Welcome to Wonky & Technical, a multipart multimedia project that explores the surprisingly technical side of creativity. In the first episode, I sit down with Dyrk Ashton to talk about fiction, spreadsheets, and the work that goes into making things feel right. In the first article (below), I take a deep dive into creative spreadsheets and how data organization can be a critical part of the creative process.

Writing is a strange beast.

Everyone writes. We text, we send postcards, and we write quarterly reports. We send an average of 205 billion emails per day, and we send those emails quickly and nigh constantly. Our world runs on writing things down.

At the same time, though, we’re spectacularly bad at it. Students struggle with basic essays, professionals can barely write a scope statement, HR departments terrorize entire buildings with feel-goody gibberish.

And fiction? Oh, fiction is a mess.

Pick up your favorite book. Grab some paper. Look for inconsistencies. Almost every popular series has at least one plot hole. The same goes for the classics. It’s ugly.

The Hobbits didn’t give the ring to the Great Eagles, Harry Potter never abused time-turners, and for whatever reason the Bugger queens never moved off the home world. Indie books are lucky to hit the market without typos on the first page.

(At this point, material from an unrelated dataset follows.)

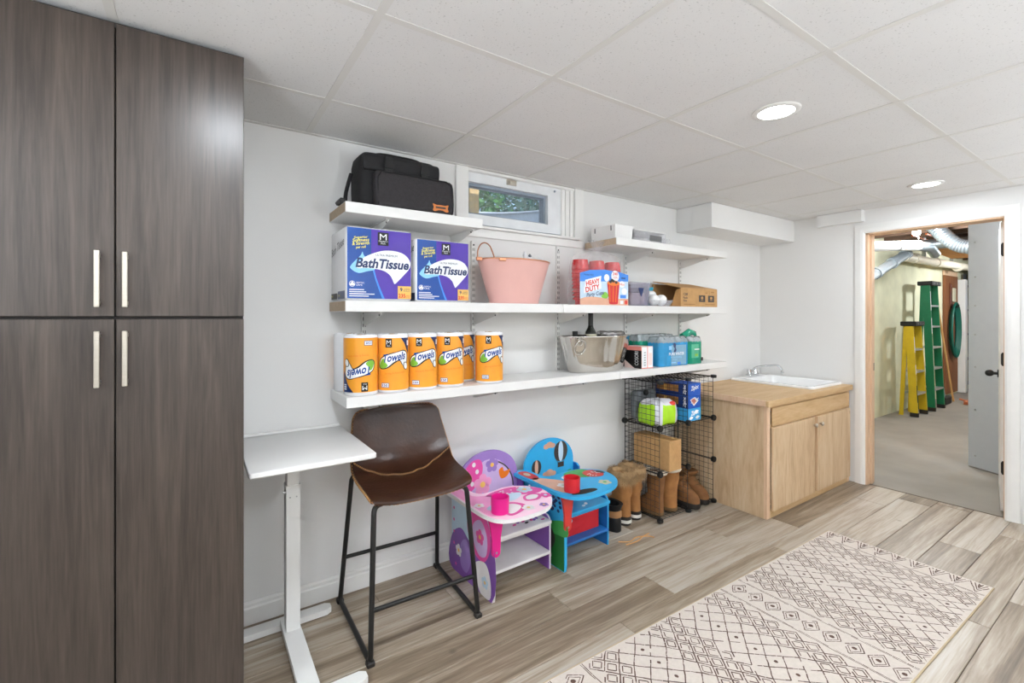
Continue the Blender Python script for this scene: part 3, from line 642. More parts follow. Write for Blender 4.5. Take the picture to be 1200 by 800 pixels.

These huge errors aren’t common due to laziness, though; logistical error rates are high because humans are error-prone machines. As projects grow, error rates increase, and books are pretty damn big. Check the numbers.

The average book is 90,000 words long. If you’re a genre fiction junkie like me, the average word counts are even higher. Malazan and Wheel of Time both clock in around 3 million words. GOT sits, unfinished, at a cool 1.77 million. The web series Worm is an unbelievable 1.68 million words long, and Sanderson keeps throwing an integer overflow error.

In terms of man-hours, a single book can represent hundreds of hours. An entire series? Thousands. Even the most organized people around make big mistakes when they have that much rope to hang themselves with.

So why the hell is everyone so obsessed with creativity?